======== RECORDS ========

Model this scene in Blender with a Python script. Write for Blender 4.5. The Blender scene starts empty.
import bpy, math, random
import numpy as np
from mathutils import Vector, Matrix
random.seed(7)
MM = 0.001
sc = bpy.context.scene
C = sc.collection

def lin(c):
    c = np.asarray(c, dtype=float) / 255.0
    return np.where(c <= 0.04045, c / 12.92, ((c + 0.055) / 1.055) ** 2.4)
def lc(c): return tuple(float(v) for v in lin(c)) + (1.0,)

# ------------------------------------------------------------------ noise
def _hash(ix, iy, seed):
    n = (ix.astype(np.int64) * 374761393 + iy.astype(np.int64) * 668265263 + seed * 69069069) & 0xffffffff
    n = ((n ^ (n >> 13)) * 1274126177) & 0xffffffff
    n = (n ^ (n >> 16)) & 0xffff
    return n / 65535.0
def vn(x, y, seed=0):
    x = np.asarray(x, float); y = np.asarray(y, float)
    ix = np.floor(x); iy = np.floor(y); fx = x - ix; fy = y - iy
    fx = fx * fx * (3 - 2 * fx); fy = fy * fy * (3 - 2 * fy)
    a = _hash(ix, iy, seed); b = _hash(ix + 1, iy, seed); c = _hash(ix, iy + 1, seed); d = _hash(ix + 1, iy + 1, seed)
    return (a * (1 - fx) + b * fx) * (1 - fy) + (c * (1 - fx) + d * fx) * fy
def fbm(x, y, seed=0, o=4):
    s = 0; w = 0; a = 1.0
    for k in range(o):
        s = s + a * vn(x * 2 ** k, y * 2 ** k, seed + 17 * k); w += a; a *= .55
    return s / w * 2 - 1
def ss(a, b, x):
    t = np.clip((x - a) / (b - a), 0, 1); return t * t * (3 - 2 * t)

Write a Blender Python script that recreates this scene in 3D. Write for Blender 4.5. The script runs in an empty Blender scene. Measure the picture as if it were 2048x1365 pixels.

========

REQUIREMENTS -
Output the records exactly, including every line.

PROBLEM SOLUTION -
Model this scene in Blender with a Python script. Write for Blender 4.5. The Blender scene starts empty.
import bpy, math, random
import numpy as np
from mathutils import Vector, Matrix
random.seed(7)
MM = 0.001
sc = bpy.context.scene
C = sc.collection

def lin(c):
    c = np.asarray(c, dtype=float) / 255.0
    return np.where(c <= 0.04045, c / 12.92, ((c + 0.055) / 1.055) ** 2.4)
def lc(c): return tuple(float(v) for v in lin(c)) + (1.0,)

# ------------------------------------------------------------------ noise
def _hash(ix, iy, seed):
    n = (ix.astype(np.int64) * 374761393 + iy.astype(np.int64) * 668265263 + seed * 69069069) & 0xffffffff
    n = ((n ^ (n >> 13)) * 1274126177) & 0xffffffff
    n = (n ^ (n >> 16)) & 0xffff
    return n / 65535.0
def vn(x, y, seed=0):
    x = np.asarray(x, float); y = np.asarray(y, float)
    ix = np.floor(x); iy = np.floor(y); fx = x - ix; fy = y - iy
    fx = fx * fx * (3 - 2 * fx); fy = fy * fy * (3 - 2 * fy)
    a = _hash(ix, iy, seed); b = _hash(ix + 1, iy, seed); c = _hash(ix, iy + 1, seed); d = _hash(ix + 1, iy + 1, seed)
    return (a * (1 - fx) + b * fx) * (1 - fy) + (c * (1 - fx) + d * fx) * fy
def fbm(x, y, seed=0, o=4):
    s = 0; w = 0; a = 1.0
    for k in range(o):
        s = s + a * vn(x * 2 ** k, y * 2 ** k, seed + 17 * k); w += a; a *= .55
    return s / w * 2 - 1
def ss(a, b, x):
    t = np.clip((x - a) / (b - a), 0, 1); return t * t * (3 - 2 * t)

Write a Blender Python script that recreates this scene in 3D. Write for Blender 4.5. The script runs in an empty Blender scene. Measure the picture as if it were 2048x1365 pixels.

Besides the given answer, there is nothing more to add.